Dear White People (2014) ****

Thought filmmaker Justin Simien claims Dear White People is not about racism but rather about identity and how a person understands themselves to be, there is no denying that skin color plays a major part in the story. Dear White People is a satire about the relationships between Caucasians and African-Americans at an Ivy League college. It was written and directed by Simien, inspired by his own personal experiences during his college days, and is staring Tyler James Williams, Tessa Thompson, Teyonah Parris, Brandon P Bell, Kyle Gallner, Brittany Curran, Marque Richardson and Dennis Haysbert.

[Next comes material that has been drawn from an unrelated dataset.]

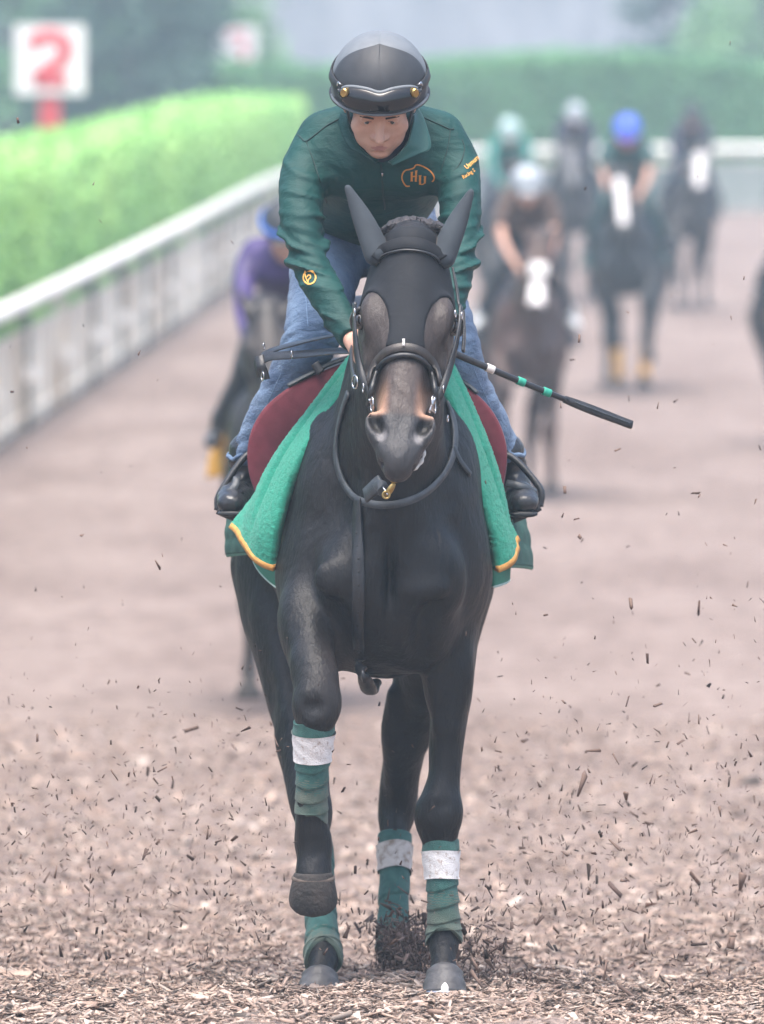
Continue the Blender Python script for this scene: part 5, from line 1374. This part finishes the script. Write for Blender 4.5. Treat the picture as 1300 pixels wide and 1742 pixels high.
bg_jl = Fld((-.36, -.22, 1.50), (.36, .86, 2.24), .013).run(jacket_prims(False)).mesh('field_jacket', 1)
bg_js = Fld((-.36, -.22, 1.50), (.36, .86, 2.24), .013).run(jacket_prims(False, True)).mesh('field_shirt', 1)
bg_pants = Fld((-.46, .12, 1.12), (.46, 1.0, 2.02), .014).run(jeans_prims(False)).mesh('field_breeches', 1)
bg_boot = []
for sd_ in (-1, 1):
    lo = P(330, 910, .2) if sd_ < 0 else P(810, 910, .2); hi = P(480, 720, .68) if sd_ < 0 else P(960, 720, .68)
    bg_boot.append(Fld(lo, (hi.x, .68, hi.z + .03), .012).run(boot_prims(sd_, False)).mesh('field_boot', 1))
hpr = [ell(R_(*HC), HR, 0, ax=RA), ell(R_(0, .12, .055), (.075, .05, .008), .02, ax=RA)]
f = Fld(R_(0, 0, .05) - W((.2,) * 3), R_(0, 0, .05) + W((.2,) * 3), .010).run(hpr); x, y, z = f.grid()
uu = (x - RO.x) * r_u.x + (y - RO.y) * r_u.y + (z - RO.z) * r_u.z; ff = (x - RO.x) * r_f.x + (y - RO.y) * r_f.y + (z - RO.z) * r_f.z
f.F = np.maximum(f.F, .046 - uu + .25 * np.minimum(ff, 0)); bg_helm = f.mesh('field_helmet', 1)
bandm = strap_mesh([hpt(a, .30 - .15 * (1 - math.cos(a)) / 2, 1.02) for a in np.linspace(-math.pi, math.pi, 25)], [(hpt(a, .2) - R_(*HC)).normalized() for a in np.linspace(-math.pi, math.pi, 25)], .022, .008, 50)
def src(n, k=0): return [o for o in bpy.data.objects if o.type == 'MESH' and o.name.split('.')[0] == n][k].data
hoof_me = [o.data for o in horse.children if o.name.startswith('hoof') and not o.name.startswith('hoof_')]
band_me = [o.data for o in horse.children if o.name.startswith('bandage')]
cloth_me = pd.data; tail_me = tail.mesh('tail', 1)
FM = {
 'purple': mat('purple_jacket', (.060, .036, .165), (.035, .022, .10), 8, .6), 'navy': mat('navy_cloth', (.03, .035, .06), (.02, .022, .04), 8, .8), 'char': mat('charcoal_cloth', (.028, .032, .038), (.018, .02, .024), 8, .8),
 'green': mat('teal_jacket', (.02, .20, .17), (.014, .13, .11), 8, .6), 'dgreen': mat('dark_teal_shirt', (.012, .075, .07), (.008, .05, .05), 8, .7), 'blue': mat('blue_cap', (.05, .12, .62), (.03, .08, .45), 8, .4), 'bband': mat('bright_blue_band', (.03, .16, .62), None, 8, .5),
 'red': mat('red_scarf', (.45, .03, .06), None, 8, .6), 'grey': mat('pale_grey_cap', (.32, .36, .39), (.22, .25, .28), 8, .4), 'yellow': mat('yellow_cloth', (.72, .36, .02), (.55, .26, .015), 8, .7), 'teal_pale': mat('pale_teal_cap', (.30, .42, .42), None, 8, .4),
 'tanv': mat('brown_vest', (.075, .045, .034), (.05, .03, .024), 8, .8), 'white_boot': mat('pale_boot', (.62, .66, .68), None, 8, .5), 'cream': mat('white_fleece', (.78, .77, .76), None, 20, .9)}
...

Dear White People is, at times, smart, sharp, unapologetic, and very humorous, but is it also, more often than it wishes to be, surrendering to clichés and stereotypes, especially in its handling of non-Black characters. If Simien is trying to show how the White media handles African-Americans by projecting a reverse image, his perception is quite different than mine. That is not to say that racism belongs in our past; it still quite live and well in America, but Simien’s treatment of Whites reduces from the film’s honesty, whether intended as a satire or not.
In interviews Simien also rejects a comparison between himself and Spike Lee. Indeed Spike Lee he is not, though in watching Dear White People there is a sense that if Lee was twenty five years younger, it is possible that this would have been a film of his making.
The film seems to have two almost separate parts – the first is more comic in nature, highly stylized and dealing with labels. The latter part has stronger dramatic elements and seems intent on going deeper. While the sudden change in story-telling style is somewhat disturbing, it does, in a sense, accommodates the plot itself as in its second part Dear White People does away with many of the masks most of its characters wore earlier on.
While I find plenty of issues with Dear White People is it still a daring and noteworthy film, and a promising debut for filmmaker Simien.